Fernando Rodríguez, um vizinho de Tamayo durante a infância, conta uma história que reflete sua personalidade rebelde nesses anos: “Entramos às escondidas na casa de um vizinho e começamos a pegar sem permissão anonas (uma fruta) de suas árvores. O dono se deu conta e nos perseguiu. Saltamos um muro e nos deparamos com um canal de irrigação. Ele tirou os sapatos e cruzou a água para escapar".
O mexicano casou-se com uma jovem de seu povoado, com quem teve duas filhas, Mariana e Wendy. Emigrou para os Estados Unidos, como a grande maioria das pessoas de sua idade. O povoado de Morelo, de 8.000 habitantes, tem 5.000 camponeses vivendo ao norte do rio Bravo. A maioria se dedica à instalação de telhados em casas de madeira. O casamento chegou ao fim do outro lado da fronteira. Anos depois, ao tomar conhecimento da condenação à pena de morte, Edgar destaca em uma carta: “Por favor, peça a Deus por minhas filhas, pois quase já não sei nada delas por problemas com a outra família, mas com isso estão prejudicando muito a mim e a elas em vez de ajudá-las. Mas sabe o quê?
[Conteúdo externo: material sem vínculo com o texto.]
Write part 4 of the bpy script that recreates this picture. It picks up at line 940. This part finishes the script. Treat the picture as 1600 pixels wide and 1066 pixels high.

Não guardo rancor nem da minha ex nem de sua família… que Deus as perdoe!”.
O preso mantém uma intensa troca de cartas com várias freiras de seu povoado que pertencem à ordem Filhas da Cruz, com sede em Roma, e com um padre que mora na Baixa Califórnia, o padre Bulmaro. Com o alento dos conselhos dos religiosos, começa a ler a Bíblia. “Há ocasiões em que a leio, diariamente, e agorinha estou lendo trechos. Leio todos os salmos. E o salmo maior também é muito lindo. Bom, a verdade é que todos falam muito bonito. Como este, oração de um aflito: “O senhor te abastece de benção na hora da prova”, redige em uma carta em que, como em todas, detalha a hora em que foi escrita: 17h45.
Continuamente reconhece a enorme influência que os religiosos têm sido para ele nesta duas décadas de cárcere (“Ele me faz chorar até quando recebo suas notícias”’, disse sobre Bullmaro). Com o tempo, ele se tornou uma pessoa mais sensível do que acostumava ser em liberdade: “Agora tenho um coração bem mais suave e choro com as cartas”.
A dona de uma sapataria e assistente do secretário da Prefeitura, María Magdalena, escreveu dezenas de cartas a Edgar. Guarda apenas algumas, as outras foram se perdendo em mudanças. “É uma monstruosidade. Está há 20 anos na prisão. Pode se considerar que já é alguém que cumpriu com a Justiça”, o defende.
Na última missiva escrita a um familiar, quando a execução se aproximava e os recursos eram rejeitados um atrás do outro, Edgar acabava dizendo: Cuidem-se muito e nunca, nunca, nunca, se esqueçam de mim”.